[start]
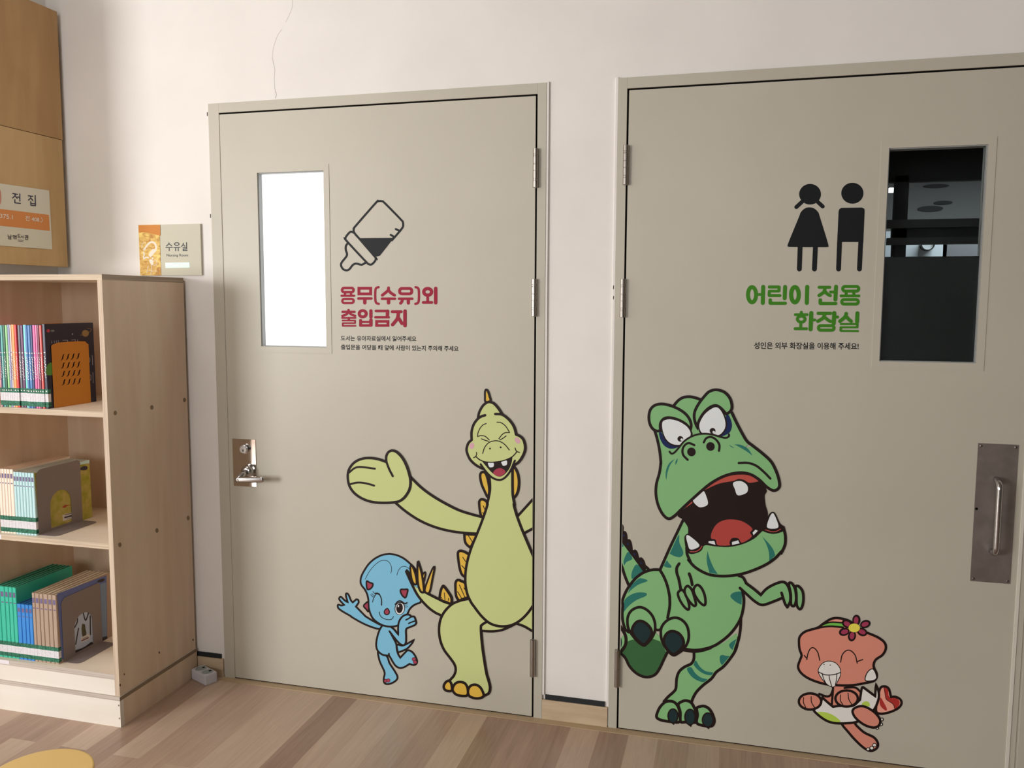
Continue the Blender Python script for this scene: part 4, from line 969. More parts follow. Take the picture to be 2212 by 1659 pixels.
# girl and boy figures
a = Art(on_door, base=0.0003).crop(PC)
e = empty('girl_pictogram', aY(1748, 490, 0)); tag(e, 'black girl pictogram with pigtails and a flared dress on the right door', 'pictogram')
a.begin(); a.ell(663, 164, 98, 93, BLK); a.line([(606, 218), (540, 279)], 36/4.147, BLK); a.line([(716, 218), (776, 274)], 36/4.147, BLK); a.end('head', e)
a.begin(); a.fill([(655, 281), (700, 292), (735, 325), (750, 365), (825, 610), (820, 632), (800, 638), (490, 636), (468, 628), (466, 605), (560, 375), (580, 325), (615, 292)], BLK); a.end('dress', e)
a.begin(); a.line([(574, 630), (567, 834)], 44/4.147, BLK); a.end('leg', e)
a.begin(); a.line([(711, 630), (702, 834)], 44/4.147, BLK); a.end('leg', e)
a = Art(on_door, base=0.0003).crop(PC)
e = empty('boy_pictogram', aY(1838, 490, 0)); tag(e, 'black boy pictogram with a square body beside the girl on the right door', 'pictogram')
a.begin(); a.ell(1042, 155, 100, 94, BLK); a.end('head', e)
a.begin(); a.fill([(945, 286, 1), (1125, 283, 1), (1148, 295), (1152, 320, 1), (1140, 600, 1), (1093, 592, 1), (948, 592, 1), (905, 600, 1), (918, 320, 1), (925, 298)], BLK); a.end('body', e)
a.begin(); a.line([(927, 590), (918, 834)], 44/4.147, BLK); a.end('leg', e)
a.begin(); a.line([(1117, 590), (1105, 834)], 44/4.147, BLK); a.end('leg', e)

# ================================================================== DINOSAUR STICKERS
INK = mat('outline_brown', (34, 20, 17), rough=0.5, spec=0.2)
A_C = (720, 820, 4.809); B_C = (980, 820, 11.06); C_C = (980, 960, 11.06); D_C = (720, 1180, 11.06); E_C = (720, 1320, 10.055); F_C = (860, 1090, 6.9125); G_C = (920, 1280, 6.635)
LIME = mat('vinyl_lime', (190, 199, 134), k=1.16, rough=0.55, spec=0.2); LIME2 = LIME
GOLD = mat('vinyl_gold', (206, 168, 66), k=1.25, rough=0.55, spec=0.2)
WHT = mat('vinyl_white', (218, 222, 224), k=1.1, rough=0.55, spec=0.2)
TNG = mat('vinyl_tongue', (150, 54, 70), k=1.3, rough=0.55, spec=0.2)
PNK = mat('vinyl_blush', (204, 158, 168), k=1.16, rough=0.55, spec=0.2)
clip1 = (-1.0, -0.0035, 1149.9+0.0035*1100)
# ---- blue baby dinosaur (its head is partly behind the tail of the lime dinosaur)
e = empty('blue_dinosaur_sticker', aY(830, 1340, 0)); tag(e, 'small blue baby dinosaur sticker waving, at the foot of the left door', 'sticker')
BLU = mat('vinyl_blue', (112, 170, 196), k=1.35, rough=0.55, spec=0.2); HRN = mat('vinyl_berry', (146, 56, 74), k=1.35, rough=0.55, spec=0.2)
a = Art(on_door, base=0.0003)
def PX(c, pts): return [(c[0]+p[0]/c[2], c[1]+p[1]/c[2], *p[2:]) for p in pts]
LW = 4.2
a.begin()   # raised arm
P = PX(D_C, [(760, 1665), (540, 1440, 1), (600, 1355), (603, 1310), (590, 1280), (550, 1268), (525, 1290), (465, 1340, 1), (420, 1290), (370, 1170), (325, 1125), (298, 1155), (318, 1250), (345, 1335, 1), (280, 1300), (190, 1215), (150, 1225), (148, 1280), (255, 1400, 1), (190, 1415), (125, 1395), (105, 1425), (130, 1490), (250, 1575), (410, 1665)]) + PX(E_C, [(400, 130), (600, 240), (800, 330), (1000, 385), (1070, 320), (1000, 285), (850, 205), (700, 110)])
P = P[:25] + PX(E_C, [(400, 130), (600, 245), (800, 335), (1000, 388), (1075, 320), (1000, 288), (850, 208), (700, 115)])
a.raw_fill(P, BLU); a.raw_line(P, LW, INK, closed=True); a.end('raised_arm', e)
a.begin()   # tail
P = PX(E_C, [(1380, 735), (1500, 750), (1620, 700), (1750, 625, 1), (1710, 700), (1610, 810), (1500, 865), (1400, 900, 1)])
a.raw_fill(P, BLU); a.raw_line(P, LW, INK, closed=True); a.end('tail', e)
a.begin()   # standing leg
P = PX(E_C, [(980, 880), (985, 1000), (1020, 1120), (1100, 1290), (1115, 1370), (1098, 1450), (1100, 1540), (1150, 1585), (1260, 1570), (1370, 1500), (1392, 1420), (1330, 1300), (1220, 1130), (1160, 980)])
a.raw_fill(P, BLU); a.raw_line(P, LW, INK, closed=True)
a.crop(E_C); a.ell(1140, 1515, 40, 38, HRN, lw=0.8, lm=INK); a.ell(1195, 1508, 40, 40, HRN, lw=0.8, lm=INK); a.end('leg', e)
a.begin()   # body with lifted leg
P = PX(E_C, [(1060, 320), (1010, 400), (960, 540), (932, 700), (945, 820), (1000, 900), (1090, 955), (1210, 968, 1), (1240, 1010), (1290, 1100), (1350, 1185), (1430, 1233), (1530, 1222), (1655, 1148, 1), (1740, 1172), (1800, 1150), (1818, 1080), (1770, 960), (1700, 880), (1620, 852), (1560, 900), (1455, 1012, 1), (1410, 940), (1378, 830), (1365, 710), (1300, 580), (1225, 440), (1290, 340), (1180, 320)])
a.raw_fill(P, BLU); a.raw_line(P[:27], LW, INK); a.crop(E_C); a.line([(1210, 968), (1208, 925)], LW-.6, INK)
a.ell(1750, 1045, 42, 40, HRN, lw=0.8, lm=INK); a.ell(1775, 1110, 40, 38, HRN, lw=0.8, lm=INK); a.end('body', e)
a.begin()   # head
P = PX(D_C, [(1345, 183), (1180, 205), (1000, 290), (850, 420), (740, 580), (670, 720), (650, 850), (680, 940), (750, 1030), (810, 1150), (838, 1290), (840, 1440), (875, 1580)]) + PX(E_C, [(860, 160), (970, 255), (1090, 315), (1240, 338), (1400, 312), (1520, 200), (1610, 60)]) + PX(D_C, [(1820, 1510), (1900, 1425), (2000, 1372), (2070, 1350), (2092, 1305, 1), (2080, 1000), (2000, 630), (1960, 550), (1850, 430), (1680, 290), (1500, 208)])
a.raw_fill(P, BLU); a.raw_line(P[:25], LW, INK); a.raw_line([P[26]]+P[27:]+[P[0]], LW, INK)
a.crop(D_C)
a.line([(760, 790), (850, 620), (960, 480), (1090, 370), (1200, 335), (1300, 355), (1370, 440), (1392, 550), (1375, 645)], 1.2, INK)
a.line([(1520, 690), (1550, 590), (1620, 500), (1700, 478), (1780, 510), (1850, 560)], 1.2, INK)
a.end('head', e)
for P in ([(800, 832), (870, 868), (940, 892), (935, 960), (880, 1020), (815, 1030), (792, 930)], [(1612, 1035), (1700, 1032), (1775, 1032), (1770, 1110), (1725, 1228), (1660, 1190), (1612, 1110)], [(835, 1335), (760, 1375), (725, 1430), (775, 1495), (840, 1555)]):
    a.begin(); a.fill(P, HRN); a.line(P, 3.6, INK, closed=True); a.end('horn', e)
a.begin(); P = [(1290, 1487), (1338, 1555), (1325, 1615), (1272, 1635), (1222, 1602), (1227, 1535)]; a.fill(P, HRN); a.line(P, 2.4, INK, closed=True)
a.end('nose', e)
a.begin()
a.line([(935, 1335), (960, 1250), (1010, 1160), (1055, 1130)], 1.6, INK); a.line([(1055, 1135), (1110, 1170), (1150, 1270), (1152, 1408)], 2.4, INK); a.line([(1000, 1130), (1055, 1125), (1100, 1150)], 3.2, INK)
for P in ([(945, 1078), (975, 1120), (1030, 1140)], [(920, 1130), (950, 1165), (990, 1180)], [(893, 1155), (925, 1195), (965, 1215)]): a.line(P, 1.2, INK)
a.end('winking_eye', e)
a.begin(); a.ell(1588, 1485, 124, 158, INK, rot=8); a.ell(1588, 1490, 106, 140, WHT, rot=8); a.ell(1583, 1478, 78, 120, INK, rot=6); a.ell(1555, 1428, 18, 30, WHT, rot=10)
a.line([(1480, 1390), (1545, 1318), (1610, 1308), (1665, 1345), (1710, 1370), (1760, 1350)], 3.0, INK)
for P in ([(1700, 1402), (1735, 1408), (1765, 1395)], [(1705, 1448), (1745, 1452), (1778, 1436)]): a.line(P, 1.1, INK)
a.end('open_eye', e)
a.begin(); a.crop(E_C); a.line([(1000, 20), (1020, 100), (1090, 160), (1200, 188), (1275, 168), (1305, 120)], 1.5, INK); a.end('mouth', e)
a.begin()
P = PX(E_C, [(1250, 345), (1320, 400), (1412, 515, 1), (1408, 360), (1430, 220), (1510, 112), (1600, 76), (1665, 90), (1690, 122, 1), (1755, 122), (1785, 190), (1800, 255), (1765, 305), (1660, 350), (1582, 395), (1580, 550), (1575, 680), (1530, 742), (1450, 712), (1360, 620), (1220, 440)])
a.raw_fill(P, BLU); a.raw_line(P[:21], LW, INK)
a.crop(E_C); a.line([(1690, 122), (1640, 160), (1578, 192)], 3.2, INK); a.line([(1775, 215), (1700, 240), (1638, 268)], 3.2, INK); a.end('bent_arm', e)

# ---- lime long-necked dinosaur
e = empty('lime_dinosaur_sticker', aY(1050, 1200, 0)); tag(e, 'tall laughing lime green long-necked dinosaur sticker on the left door', 'sticker')
a = Art(on_door, clip=clip1, base=0.0019)
LW = 5.7
a.begin(); a.crop(A_C); a.fill([(1900, 1430), (2090, 1225, 1), (2090, 1545, 1), (1970, 1605)], LIME, smooth=False)
a.line([(1905, 1430), (2090, 1225)], LW, INK, smooth=False); a.line([(1965, 1604), (2090, 1538)], LW, INK, smooth=False); a.end('far_arm', e)
a.begin(); up_ = [(790, 1000), (900, 1110), (1010, 1195), (1150, 1280), (1300, 1355), (1420, 1395), (1560, 1432)]; lo_ = [(640, 1275), (760, 1375), (900, 1465), (1050, 1530), (1200, 1570), (1350, 1592), (1510, 1602)]
a.raw_fill(PX(A_C, spline(up_, False) + spline(lo_, False)[::-1]), LIME, smooth=False); a.line(up_, LW, INK); a.line(lo_, LW, INK); a.end('raised_arm', e)
# back plates
for c, P, ticks in ((C_C, [(632, 760), (655, 680), (705, 658), (760, 690), (805, 800), (845, 1000), (850, 1150), (815, 1260), (740, 1120), (665, 940)], []),
    (C_C, [(1405, 570), (1460, 560), (1525, 680), (1557, 850), (1552, 1020), (1515, 1170), (1450, 1262), (1405, 1240)], []),
    (A_C, [(1515, 1290), (1522, 1256), (1545, 1243), (1580, 1258), (1608, 1300), (1590, 1400), (1560, 1435), (1530, 1400)], [[(1558, 1312), (1572, 1345)], [(1552, 1380), (1562, 1396)]]),
    (F_C, [(988, 440, 1), (995, 530), (1018, 590), (1080, 645, 1), (1180, 450, 1)], [[(1045, 458), (1105, 550)]]),
    (F_C, [(893, 760), (900, 705), (935, 690), (1000, 710), (1065, 750, 1), (1010, 1090, 1), (950, 1040), (915, 930)], [[(965, 785), (1008, 850)], [(950, 910), (992, 955)]]),
    (F_C, [(856, 1230), (860, 1160), (890, 1126), (940, 1142), (1010, 1190), (1055, 1380, 1), (905, 1435, 1), (865, 1360)], [[(915, 1200), (998, 1385)], [(888, 1300), (950, 1402)], [(985, 1245), (998, 1268)]]),
    (F_C, [(615, 1430, 1), (630, 1310), (660, 1228), (685, 1224), (750, 1310), (797, 1395), (795, 1490, 1), (700, 1450)], [[(690, 1318), (700, 1420)], [(645, 1385), (658, 1412)], [(755, 1398), (750, 1430)]])):
    a.begin(); a.crop(c); a.fill(P, GOLD)
    for t_ in ticks: a.line(t_, 1.8, INK)
    a.line(P, LW, INK, closed=True); a.end('back_plate', e)
a.begin(); a.crop(F_C)
low = [(120, 1000), (165, 1100), (215, 1210), (280, 1335), (350, 1430), (450, 1535), (550, 1610), (640, 1655), (720, 1710)]; upp_ = [(190, 1160), (260, 1230), (390, 1300), (480, 1350), (600, 1410), (700, 1457), (830, 1495)]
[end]
Leave out the pictures, then repeat the listing above exactly from its first line to the line with "a.begin(); a.line([(1117, 590), (1105, 834)], 44/4.147, BLK);", inclusive.

Continue the Blender Python script for this scene: part 4, from line 969. More parts follow. Take the picture to be 2212 by 1659 pixels.
# girl and boy figures
a = Art(on_door, base=0.0003).crop(PC)
e = empty('girl_pictogram', aY(1748, 490, 0)); tag(e, 'black girl pictogram with pigtails and a flared dress on the right door', 'pictogram')
a.begin(); a.ell(663, 164, 98, 93, BLK); a.line([(606, 218), (540, 279)], 36/4.147, BLK); a.line([(716, 218), (776, 274)], 36/4.147, BLK); a.end('head', e)
a.begin(); a.fill([(655, 281), (700, 292), (735, 325), (750, 365), (825, 610), (820, 632), (800, 638), (490, 636), (468, 628), (466, 605), (560, 375), (580, 325), (615, 292)], BLK); a.end('dress', e)
a.begin(); a.line([(574, 630), (567, 834)], 44/4.147, BLK); a.end('leg', e)
a.begin(); a.line([(711, 630), (702, 834)], 44/4.147, BLK); a.end('leg', e)
a = Art(on_door, base=0.0003).crop(PC)
e = empty('boy_pictogram', aY(1838, 490, 0)); tag(e, 'black boy pictogram with a square body beside the girl on the right door', 'pictogram')
a.begin(); a.ell(1042, 155, 100, 94, BLK); a.end('head', e)
a.begin(); a.fill([(945, 286, 1), (1125, 283, 1), (1148, 295), (1152, 320, 1), (1140, 600, 1), (1093, 592, 1), (948, 592, 1), (905, 600, 1), (918, 320, 1), (925, 298)], BLK); a.end('body', e)
a.begin(); a.line([(927, 590), (918, 834)], 44/4.147, BLK); a.end('leg', e)
a.begin(); a.line([(1117, 590), (1105, 834)], 44/4.147, BLK); a.end('leg', e)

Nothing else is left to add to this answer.